Effects of non-condensable gas on thermodynamic performance of transcritical organic Rankine cycle

The development and utilization of renewable energies and waste heat contribute to alleviating global issues of fossil energy shortage and environmental pollution, and energy consumption structure transition. Organic Rankine cycle (ORC), specifically transcritical ORC (tORC), garners significant attention for its potential in low-grade heat power generation. However, the existence of non-condensable gases (NCGs) caused by an incomplete vacuum process or organic fluid pyrolysis may have negative effects on system performance. Analyzing and quantifying the effects of different NCGs is of great significance for putting forward the relevant solution measures and helps improve the mechanism of pyrolysis products' influence.

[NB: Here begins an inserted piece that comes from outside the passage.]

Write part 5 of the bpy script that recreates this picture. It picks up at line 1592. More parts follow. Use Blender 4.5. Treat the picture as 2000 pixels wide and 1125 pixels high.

In this work, a novel thermodynamic model is proposed for tORC systems considering off-design performance to evaluate the effects of NCGs. Five different hydrocarbons including n-butane, n-pentane, i-pentane, cyclopentane, and n-hexane, are selected as working fluid candidates, while four NCGs are chosen as study objects including nitrogen, methane, ethane, and propylene. The established model realizes the function of analyzing and comparing the effects of different NCGs on thermodynamic performances of tORC systems. Results showed that the tORC system using cyclopentane had the best thermodynamic performances after the optimized design process. The case study indicated that an increase in the mass fraction of NCG caused the condensing pressure increase and system's thermodynamic performance degradation. Furthermore, larger variations were exhibited in the net power output when the design condensing temperature was higher. Finally, the comparative study showed that methane had the greatest negative effects on thermodynamic performances of tORC systems, especially for using n-butane.